My memories exist here, and they travel with me everywhere. Never disposed upon a new landscape, always attached to their old locations. But, their influence on me is inevitably influencing the new memories I’m making, my experience and understanding of this new place, which is gradually becoming an old place, laden with memories that are firmly placed in this topography.
Will these memories linger in this location as much as these places linger in me? Do memories create the place, do they change it, or is it just the physical imprints I leave that do that? The house, the garden, my footprints compacting the earth, my words written on a page.
If memories linger in places long after their makers leave, how long do they last? As long as the physical imprint? Rock art from thousands of years ago, when seen again, create an idea of a world long past. If I soften my eyes and look across the Douro river outside of Porto, I can hear the laughter, fights and music of friends coming together for the annual celebration.

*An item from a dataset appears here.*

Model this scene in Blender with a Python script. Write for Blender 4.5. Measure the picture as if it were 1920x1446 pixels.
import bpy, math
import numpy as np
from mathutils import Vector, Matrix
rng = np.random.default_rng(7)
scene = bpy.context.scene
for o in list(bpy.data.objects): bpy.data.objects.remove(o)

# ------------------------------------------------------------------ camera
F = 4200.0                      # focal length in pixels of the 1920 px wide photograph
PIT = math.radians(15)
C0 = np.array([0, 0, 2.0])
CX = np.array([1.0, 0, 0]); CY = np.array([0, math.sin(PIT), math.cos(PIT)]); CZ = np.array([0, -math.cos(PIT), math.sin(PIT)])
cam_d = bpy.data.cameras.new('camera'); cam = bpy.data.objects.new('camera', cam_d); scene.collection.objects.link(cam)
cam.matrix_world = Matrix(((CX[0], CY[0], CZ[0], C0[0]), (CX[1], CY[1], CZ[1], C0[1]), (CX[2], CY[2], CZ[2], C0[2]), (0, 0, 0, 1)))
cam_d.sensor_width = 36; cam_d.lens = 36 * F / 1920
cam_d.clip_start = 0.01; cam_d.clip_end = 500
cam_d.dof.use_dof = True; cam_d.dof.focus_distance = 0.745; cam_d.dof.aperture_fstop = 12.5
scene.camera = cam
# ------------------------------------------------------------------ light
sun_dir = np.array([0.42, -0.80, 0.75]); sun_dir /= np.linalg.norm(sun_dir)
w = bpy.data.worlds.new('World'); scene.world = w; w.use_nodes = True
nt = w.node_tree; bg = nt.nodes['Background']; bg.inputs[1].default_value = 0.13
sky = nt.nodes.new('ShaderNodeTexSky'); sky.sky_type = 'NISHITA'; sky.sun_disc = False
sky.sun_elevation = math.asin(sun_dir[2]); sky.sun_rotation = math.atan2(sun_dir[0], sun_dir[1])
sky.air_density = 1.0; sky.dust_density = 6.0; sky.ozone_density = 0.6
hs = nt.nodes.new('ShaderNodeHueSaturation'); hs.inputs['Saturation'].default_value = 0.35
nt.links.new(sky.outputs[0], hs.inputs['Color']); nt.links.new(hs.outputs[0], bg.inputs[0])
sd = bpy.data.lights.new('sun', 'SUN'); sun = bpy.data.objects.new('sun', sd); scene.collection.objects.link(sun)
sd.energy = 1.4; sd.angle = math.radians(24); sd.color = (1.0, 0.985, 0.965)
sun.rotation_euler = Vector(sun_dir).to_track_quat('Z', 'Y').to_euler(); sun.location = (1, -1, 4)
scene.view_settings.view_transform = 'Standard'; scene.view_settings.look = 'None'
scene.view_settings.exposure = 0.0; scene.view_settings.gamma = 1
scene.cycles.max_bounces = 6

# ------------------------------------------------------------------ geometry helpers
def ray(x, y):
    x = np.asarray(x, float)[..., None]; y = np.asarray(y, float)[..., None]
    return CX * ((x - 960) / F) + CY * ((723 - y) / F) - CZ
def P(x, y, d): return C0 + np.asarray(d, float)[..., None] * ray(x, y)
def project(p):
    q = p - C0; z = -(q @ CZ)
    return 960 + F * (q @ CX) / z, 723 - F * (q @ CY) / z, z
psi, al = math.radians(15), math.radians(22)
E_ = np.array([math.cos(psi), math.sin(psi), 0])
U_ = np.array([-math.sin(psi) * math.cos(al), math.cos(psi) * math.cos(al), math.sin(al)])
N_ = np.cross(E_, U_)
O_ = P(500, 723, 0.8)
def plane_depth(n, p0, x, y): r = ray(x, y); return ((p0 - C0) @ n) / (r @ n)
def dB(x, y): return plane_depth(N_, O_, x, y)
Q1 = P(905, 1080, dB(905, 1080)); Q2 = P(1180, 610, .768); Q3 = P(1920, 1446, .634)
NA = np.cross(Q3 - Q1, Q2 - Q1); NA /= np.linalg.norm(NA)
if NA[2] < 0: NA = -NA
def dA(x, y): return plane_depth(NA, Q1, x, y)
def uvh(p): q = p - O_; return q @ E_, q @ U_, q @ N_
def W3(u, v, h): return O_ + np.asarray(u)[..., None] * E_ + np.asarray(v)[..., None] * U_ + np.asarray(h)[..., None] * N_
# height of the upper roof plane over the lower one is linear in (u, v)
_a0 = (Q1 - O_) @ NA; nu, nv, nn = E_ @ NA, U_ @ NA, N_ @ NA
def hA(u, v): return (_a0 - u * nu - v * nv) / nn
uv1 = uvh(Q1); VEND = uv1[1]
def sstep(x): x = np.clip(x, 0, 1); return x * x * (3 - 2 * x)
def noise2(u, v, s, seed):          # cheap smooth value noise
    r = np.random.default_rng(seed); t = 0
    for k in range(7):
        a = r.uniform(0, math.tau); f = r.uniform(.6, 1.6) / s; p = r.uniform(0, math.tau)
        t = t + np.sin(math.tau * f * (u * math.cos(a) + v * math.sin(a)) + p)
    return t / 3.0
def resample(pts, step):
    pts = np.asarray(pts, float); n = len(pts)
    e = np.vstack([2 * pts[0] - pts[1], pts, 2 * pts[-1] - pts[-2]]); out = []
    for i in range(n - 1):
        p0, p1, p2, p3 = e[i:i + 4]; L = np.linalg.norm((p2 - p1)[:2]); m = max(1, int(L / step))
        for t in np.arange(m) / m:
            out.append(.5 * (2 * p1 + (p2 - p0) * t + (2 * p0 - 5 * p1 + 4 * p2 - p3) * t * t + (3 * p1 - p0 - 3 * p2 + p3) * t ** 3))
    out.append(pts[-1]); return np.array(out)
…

Fires crackle and die as the last voice becomes a snore. The next morning, as breakfast is made, and children are nursed, rocks are etched with herds of animals, long headed people, and cross-hatched landscapes. Or maybe, the rock art was carved by a solitary person, someone moving between tribes, rejected by all, held at arms length, or honoured. Knowing it is there changes how I see the location, but, is that memory in the earth, or is it one I impose because I see something human enough to relate to?
The feeling of the place changes again when I discover how hard local communities, and then the country, fought to stop a dam being built that would drown these rock images. Hide them underwater until they were erased from all but memory. And then, finally, erased even from that.
Things can just as easily be forgotten as they can be remembered. As civilisations, we learn incredible skills over decades, and lose them overnight. Iceland was populated by Vikings, skilled at building, farming, fishing, fighting. But, three hundred years later they were living in dark turf huts, burning peat, the log houses long gone. The memory of better things lost to volcanic eruptions, changing beliefs, changing habits, changing environments. We can track the history, we can see where it changes, we can not see the detail, only the rough brush strokes of why things happened.
The memories that imprint the earth are not solid. Like rock art covered in water, or swept by wind, the definition fades. And eventually it is gone. Yet, I value it still. The things I have forgotten that surprise me when a friend remembers instead. The small flashes that remain as bright as if I experienced them an hour ago, not four decades past.
Memory is never ending, in that we constantly add to it, forget, rewrite old. We treasure it and lose it, mourning the details because the faint shape remains, we pass the shapes on to our children, leaving them with behaviours they don’t quite understand. Our memories shape how we see a place, and in that way affect the location. If I have memories of love and laughter had on a river bank, I’m more likely to protect that river, than if in that place I lost a leg or trust in the world. If I choose to block my memories, or act only on my emotional memory I am more likely to take actions without considering the place itself.
I exist here, as do my memories; carved and erased with unequal effort, they shape my decisions and actions. This place helps me remember what I never saw by holding the imprints of earlier footprints. It reminds me how easy it is to forget. Yet, this location exists without me, even if a memory of me lingers long after I’ve left.